The Pontiff has frequently criticised the bureaucratic and costly system currently in place for annulments.

A new streamlined procedure will allow most cases to be managed by individual bishops, who will have the power to grant the annulment and bypass a hearings process that is currently mandatory.

Automatic appeals for annulments, which were introduced by Pope Benedict XIV almost 300 years ago, will also be scrapped. Annulment trials will be free except for the "fair compensation of the court workers", Pope Francis said in a papal letter yesterday.

In the letter, sent to churches across the world, the Pope reaffirmed traditional teaching on the "indissolubility of marriage", making it clear the reforms were not meant to end the church's traditional stance.

Nevertheless, the changes may well be regarded with suspicion by conservatives, who fear that the Pope may be opening the door to divorced Catholics.

The church currently teaches that Catholics can remarry only if their first marriage is declared invalid by a church tribunal. It does not recognise divorce.

Catholics who divorce and remarry in civil services are considered to be still married to their first spouse and living in a state of sin - which prevents them from receiving sacraments such as communion.

The streamlined annulment procedure will be available when both spouses request an annulment or do not oppose it.

It can also be used in situations where there is a clear reason to declare a marriage invalid, such as lack of faith, infidelity or a lack of desire to have children.

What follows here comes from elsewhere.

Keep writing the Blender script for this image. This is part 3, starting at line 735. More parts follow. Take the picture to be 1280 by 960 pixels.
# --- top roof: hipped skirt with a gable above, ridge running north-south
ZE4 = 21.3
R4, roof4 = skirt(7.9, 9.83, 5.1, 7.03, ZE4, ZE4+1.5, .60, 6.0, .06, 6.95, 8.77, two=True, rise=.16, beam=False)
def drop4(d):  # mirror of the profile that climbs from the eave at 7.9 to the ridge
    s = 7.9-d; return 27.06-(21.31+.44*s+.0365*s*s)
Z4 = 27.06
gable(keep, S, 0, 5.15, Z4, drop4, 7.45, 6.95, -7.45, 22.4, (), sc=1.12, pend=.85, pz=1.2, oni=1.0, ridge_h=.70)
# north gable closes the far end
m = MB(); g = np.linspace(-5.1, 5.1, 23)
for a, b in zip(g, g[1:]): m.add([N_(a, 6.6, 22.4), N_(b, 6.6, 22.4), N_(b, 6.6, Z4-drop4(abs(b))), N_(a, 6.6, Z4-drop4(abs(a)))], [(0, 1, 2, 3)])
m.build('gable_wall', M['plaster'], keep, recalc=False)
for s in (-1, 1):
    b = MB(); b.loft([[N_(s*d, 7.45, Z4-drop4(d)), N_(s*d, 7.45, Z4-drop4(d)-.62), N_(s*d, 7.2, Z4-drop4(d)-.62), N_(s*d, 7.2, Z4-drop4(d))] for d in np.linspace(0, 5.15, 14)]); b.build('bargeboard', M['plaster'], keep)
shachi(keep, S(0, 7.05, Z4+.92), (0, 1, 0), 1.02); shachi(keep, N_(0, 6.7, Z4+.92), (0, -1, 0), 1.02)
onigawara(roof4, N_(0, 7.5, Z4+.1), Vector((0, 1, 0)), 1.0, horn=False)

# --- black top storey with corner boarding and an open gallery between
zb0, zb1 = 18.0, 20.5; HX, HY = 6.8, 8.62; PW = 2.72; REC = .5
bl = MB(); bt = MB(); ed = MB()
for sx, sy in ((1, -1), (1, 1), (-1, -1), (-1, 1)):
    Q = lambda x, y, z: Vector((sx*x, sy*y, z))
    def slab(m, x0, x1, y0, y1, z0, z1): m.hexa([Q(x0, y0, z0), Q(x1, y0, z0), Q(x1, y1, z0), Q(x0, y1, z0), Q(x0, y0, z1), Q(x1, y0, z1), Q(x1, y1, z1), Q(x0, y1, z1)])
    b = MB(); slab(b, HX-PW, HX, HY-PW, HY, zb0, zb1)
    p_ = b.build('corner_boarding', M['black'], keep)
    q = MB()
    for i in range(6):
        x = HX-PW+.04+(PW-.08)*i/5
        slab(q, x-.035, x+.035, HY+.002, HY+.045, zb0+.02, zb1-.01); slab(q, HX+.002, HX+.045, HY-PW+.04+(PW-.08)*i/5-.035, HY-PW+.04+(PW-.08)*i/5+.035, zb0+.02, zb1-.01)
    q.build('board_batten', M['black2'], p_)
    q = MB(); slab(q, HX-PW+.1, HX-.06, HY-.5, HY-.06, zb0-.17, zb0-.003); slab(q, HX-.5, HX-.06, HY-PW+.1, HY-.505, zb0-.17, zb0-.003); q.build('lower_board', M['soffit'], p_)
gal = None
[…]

Candida Moss, professor of New Testament and early Christianity at the University of Notre Dame, Indiana, said the Pope's actions "are propelled by compassion and pragmatism".

She said that the Pope "recognises the dangers of spousal abuse and the reality that many modern marriages are undertaken without full consideration".


The Pope said the procedure needed to be made simpler and quicker, so that Catholics who sought annulments should not be "long oppressed by darkness of doubt" over whether they could have their marriages declared null and void.

He has already spoken several times about the need to reform the process and has called for annulments to be free in the past, saying that all Catholics have the right to justice from the church. A commission of canon lawyers has spent the past year studying ways to reform the process.

The reforms come a month before next month's synod on the family, where various contentious issues, such as the place of remarried and gay Catholics in the church, will be discussed.